Delivered with gusto, the speech amounted to a restatement of Washington's longstanding approach to the Quebec question, but it was artful enough to win loud applause from both sides. Indeed, Clinton even joked about his penchant for offering a little something to everyone.

"You want to know why my State of the Union address took so long?" he said. "It's because I evenly divided the things that would make the Democrats clap and the Republicans clap."
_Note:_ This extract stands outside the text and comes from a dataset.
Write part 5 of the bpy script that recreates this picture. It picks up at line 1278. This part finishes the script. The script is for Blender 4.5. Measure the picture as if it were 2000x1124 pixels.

Later, Clinton met with the leader of the separatist Bloc Quebecois, Lucien Bouchard, in a historic first encounter between a U.S. president and a Quebec nationalist leader. Bouchard said after the 25-minute meeting that he had tried to explain to Clinton that Quebecers are "moderate people, not radical people, people who feel like a nation and have never been recognized as such by Canada.

"A separate Quebec," he said, would "bring forward no change at all for America - they will have one more friend in the world. We love Americans." He declined to reveal what Clinton said in response.

Prior to his visit, Canadian press commentary had taken note of Clinton's weakened political position at home since the Republicans won control of Congress, but his host, Prime Minister Jean Chretien, was plainly delighted at his presence here.

In his introduction to Clinton's speech Thursday afternoon, Chretien noted that other presidents who had addressed Parliament in recent decades all won reelection - Truman, Eisenhower, Nixon and Reagan - while those who failed in reelection tries - Ford, Carter and Bush - never spoke here.

"I've never believed in the iron laws of history so much as I do now," Clinton said with a laugh.